More recent studies, however, should mitigate this pessimism. Test a person who has a lot of experience with people of different races, and the amygdala does not activate. Or, as in a wonderful experiment by Susan Fiske, of Princeton University, subtly bias the subject beforehand to think of people as individuals rather than as members of a group, and the amygdala does not budge. Humans may be hardwired to get edgy around the Other, but our views on who falls into that category are decidedly malleable.
In the early 1960s, a rising star of primatology, Irven DeVore, of Harvard University, published the first general overview of the subject. Discussing his own specialty, savanna baboons, he wrote that they “have acquired an aggressive temperament as a defense against predators, and aggressiveness cannot be turned on and off like a faucet. It is an integral part of the monkeys’ personalities, so deeply rooted that it makes them potential aggressors in every situation.” Thus, the savanna baboon became, literally, a textbook example of life in an aggressive, highly stratified, male-dominated society. Yet in my observation of Forest Troop, I saw members of that same species demonstrate enough behavioral plasticity to transform their society into a baboon utopia.
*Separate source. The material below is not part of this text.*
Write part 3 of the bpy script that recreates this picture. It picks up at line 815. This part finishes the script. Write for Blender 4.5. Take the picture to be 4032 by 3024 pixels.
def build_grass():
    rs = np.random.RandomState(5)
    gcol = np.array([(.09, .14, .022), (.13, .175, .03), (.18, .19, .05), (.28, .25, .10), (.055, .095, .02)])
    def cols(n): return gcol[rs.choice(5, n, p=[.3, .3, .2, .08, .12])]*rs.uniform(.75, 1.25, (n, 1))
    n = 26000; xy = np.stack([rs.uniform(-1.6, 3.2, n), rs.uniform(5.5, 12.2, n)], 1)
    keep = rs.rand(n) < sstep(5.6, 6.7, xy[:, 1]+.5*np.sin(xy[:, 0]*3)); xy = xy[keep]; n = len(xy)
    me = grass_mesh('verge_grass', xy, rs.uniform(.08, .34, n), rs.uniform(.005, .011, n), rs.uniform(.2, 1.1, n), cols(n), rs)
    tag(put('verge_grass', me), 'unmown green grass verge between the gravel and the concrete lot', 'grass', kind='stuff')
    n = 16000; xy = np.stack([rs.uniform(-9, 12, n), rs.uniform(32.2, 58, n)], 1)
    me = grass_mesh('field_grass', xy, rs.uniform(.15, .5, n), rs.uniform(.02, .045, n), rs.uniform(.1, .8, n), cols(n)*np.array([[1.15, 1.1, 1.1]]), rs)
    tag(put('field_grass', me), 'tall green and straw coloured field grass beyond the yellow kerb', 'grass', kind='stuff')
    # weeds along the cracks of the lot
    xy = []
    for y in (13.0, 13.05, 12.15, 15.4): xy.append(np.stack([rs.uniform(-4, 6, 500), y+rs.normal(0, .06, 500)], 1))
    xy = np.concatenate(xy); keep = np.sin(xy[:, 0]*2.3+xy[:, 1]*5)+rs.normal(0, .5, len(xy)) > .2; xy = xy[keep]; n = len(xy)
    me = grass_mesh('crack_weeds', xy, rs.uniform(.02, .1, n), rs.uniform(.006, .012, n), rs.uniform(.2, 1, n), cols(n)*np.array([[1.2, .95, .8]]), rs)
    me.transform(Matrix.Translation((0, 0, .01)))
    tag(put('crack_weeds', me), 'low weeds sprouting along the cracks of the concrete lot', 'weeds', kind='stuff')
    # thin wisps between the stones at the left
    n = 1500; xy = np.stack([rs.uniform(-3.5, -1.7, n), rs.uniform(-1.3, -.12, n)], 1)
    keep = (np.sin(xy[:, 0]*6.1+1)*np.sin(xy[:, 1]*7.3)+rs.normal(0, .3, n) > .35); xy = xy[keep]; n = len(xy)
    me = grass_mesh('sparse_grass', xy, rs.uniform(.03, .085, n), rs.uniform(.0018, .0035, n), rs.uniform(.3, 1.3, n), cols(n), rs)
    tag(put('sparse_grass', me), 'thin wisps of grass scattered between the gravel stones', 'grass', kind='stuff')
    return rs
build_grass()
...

The first half of the twentieth century was drenched in the blood spilled by German and Japanese aggression, yet only a few decades later it is hard to think of two countries more pacific. Sweden spent the seventeenth century rampaging through Europe, yet it is now an icon of nurturing tranquility. Humans have invented the small nomadic band and the continental megastate and have demonstrated a flexibility whereby uprooted descendants of the former can function effectively in the latter. We lack the type of physiology or anatomy that in other mammals determines their mating system and have come up with societies based on monogamy, polygyny, and polyandry. And we have fashioned some religions in which violent acts are the gateway to paradise and other religions in which the same acts consign one to hell. Is a world of peacefully coexisting human Forest Troops possible? Anyone who says “No, it is beyond our nature” knows too little about primates, including ourselves.
HOPE ON THE BATTLEFIELD
DURING WORLD WAR II, U.S. Army Brigadier General S. L. A. Marshall asked average soldiers how they conducted themselves in battle. Before that, it had always been assumed that the average soldier would kill in combat simply because his country and his leaders had told him to do so and because it might be essential to defend his own life and the lives of his friends. Marshall’s singularly unexpected discovery was that of every 100 men along the line of fire during the combat period, an average of only 15 to 20 “would take any part with their weapons.” This was consistently true, “whether the action was spread over a day, or two days, or three.”
Marshall was a U.S. Army historian in the Pacific theater during World War II and later became the official U.S. historian of the European theater of operations. He had a team of historians working for him, and they based their findings on individual and mass interviews with thousands of soldiers in more than 400 infantry companies immediately after they had been in close combat with German or Japanese troops. The results were consistently the same: only 15 to 20 percent of the American riflemen in combat during World War II would fire at the enemy. Those who would not fire did not run or hide—in many cases, they were willing to risk greater danger to rescue comrades, get ammunition, or run messages. They simply would not fire their weapons at the enemy even when faced with repeated waves of banzai charges.
Why did these men fail to fire? As a historian, psychologist, and soldier, I examined this question and studied the process of killing in combat. I have realized that there was one major factor missing from the common understanding of this process, a factor that answers this question and more: the simple and demonstrable fact that there is, within most men and women, an intense resistance to killing other people—a resistance so strong that in many circumstances, soldiers on the battlefield will die before they can overcome it.